**INFORMATION SUPPLIED**
--------------------------------

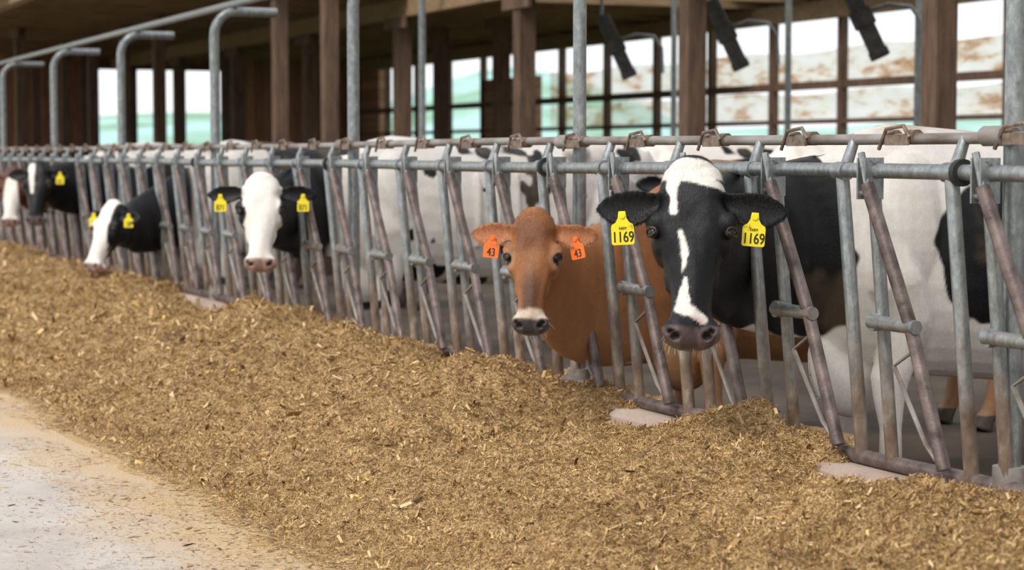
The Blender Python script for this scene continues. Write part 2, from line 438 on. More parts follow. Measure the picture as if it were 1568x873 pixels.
me.polygons.add(len(allq));me.polygons.foreach_set('loop_start',(np.arange(len(allq))*4).astype(np.int32))
me.polygons.foreach_set('loop_total',np.full(len(allq),4,np.int32))
mi=np.zeros(len(allq),np.int32);mi[len(quads):]=1
me.polygons.foreach_set('material_index',mi)
me.polygons.foreach_set('use_smooth',(mi==0))
me.update();me.validate()
M_feed,nt,bb=newmat('chopped_silage');v=objvec(nt)
dn=N(nt,'ShaderNodeTexNoise');dn.inputs['Scale'].default_value=40;nt.links.new(v,dn.inputs['Vector'])
va=N(nt,'ShaderNodeVectorMath',operation='MULTIPLY_ADD');nt.links.new(dn.outputs['Color'],va.inputs[0]);va.inputs[1].default_value=(.02,.02,.02);nt.links.new(v,va.inputs[2])
vo=N(nt,'ShaderNodeTexVoronoi');vo.inputs['Scale'].default_value=210;nt.links.new(va.outputs[0],vo.inputs['Vector'])
sr=N(nt,'ShaderNodeSeparateColor');nt.links.new(vo.outputs['Color'],sr.inputs[0])
nt.links.new(mixc(nt,.25,ramp(nt,sr.outputs[0],[(0,(.08,.040,.013)),(.3,(.23,.13,.048)),(.6,(.44,.275,.108)),(.85,(.60,.42,.20)),(1,(.74,.57,.33))]),ramp(nt,noise(nt,2.5,4,v),[(.35,(.28,.165,.07)),(.65,(.46,.30,.14))])),bb.inputs['Base Color'])
bb.inputs['Roughness'].default_value=.9;bump(nt,bb,sr.outputs[1],.9,.006)
M_fl,nt,bb=newmat('silage_flakes');g=N(nt,'ShaderNodeNewGeometry')
cfl=ramp(nt,g.outputs['Random Per Island'],[(0,(.09,.045,.014)),(.2,(.25,.14,.047)),(.5,(.45,.28,.105)),(.8,(.62,.43,.20)),(.96,(.78,.60,.35)),(1,(.85,.55,.10))])
mm=N(nt,'ShaderNodeMix');mm.data_type='RGBA';mm.blend_type='MULTIPLY';mm.inputs[0].default_value=1
nt.links.new(cfl,mm.inputs[6]);nt.links.new(ramp(nt,noise(nt,3,5,objvec(nt),.7),[(.35,(.72,.68,.62)),(.65,(1.0,1.0,1.0))]),mm.inputs[7])
nt.links.new(mm.outputs[2],bb.inputs['Base Color'])
bb.inputs['Roughness'].default_value=.8
me.materials.append(M_feed);me.materials.append(M_fl)
o=bpy.data.objects.new('silage_feed_pile',me);scene.collection.objects.link(o)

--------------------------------

**WHAT IS REQUIRED**
Extract from the material all lines containing the string "scene".

**RESPONSE TO THIS TASK**
The Blender Python script for this scene continues. Write part 2, from line 438 on. More parts follow. Measure the picture as if it were 1568x873 pixels.
o=bpy.data.objects.new('silage_feed_pile',me);scene.collection.objects.link(o)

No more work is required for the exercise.